Comparison between Positive and Negative Corona Discharges by Hydrodynamic Plasma Simulations

Corona discharges are due to the ionization of the gas between two electrodes when the electric field near one of them is very strong. The lack of a complete understanding of the physical processes in corona discharge in both positive and negative polarity means that interest in corona discharge is still current. In this work, we use a more realistic hydrodynamic plasma model which considers 12 charged species such electron, ions and molecules, and 32 chemical reactions present in the plasma. The digital algorithm based on the finite element method is implemented using the commercial software COMSOL Multiphysics (c).
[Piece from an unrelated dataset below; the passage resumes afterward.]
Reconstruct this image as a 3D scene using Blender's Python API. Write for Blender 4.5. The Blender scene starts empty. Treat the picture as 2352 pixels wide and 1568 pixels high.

A geometrical configuration of a 1D-axisymmetric wire-cylinder is considered and the set of reactions takes place in the radial direction given the symmetry of the system. The results show that the electron density in the negative corona is four orders of magnitude greater than that in the positive corona. The total number of electrons in the plasma layer of the negative corona is more than 50 times that produced in the positive corona. Under identical temperature and pressure conditions, the weakest corona current in positive polarity, which implies a lower ignition DC voltage. Temperature has an opposite effect on the distribution of the electron density present in the plasma. While the rise in temperature causes a rapid increase in the density of electrons in negative corona, the increase is slower in positive corona. In both cases, the electric field is constant on the conductor surface, however the space charge modifies the local electric field.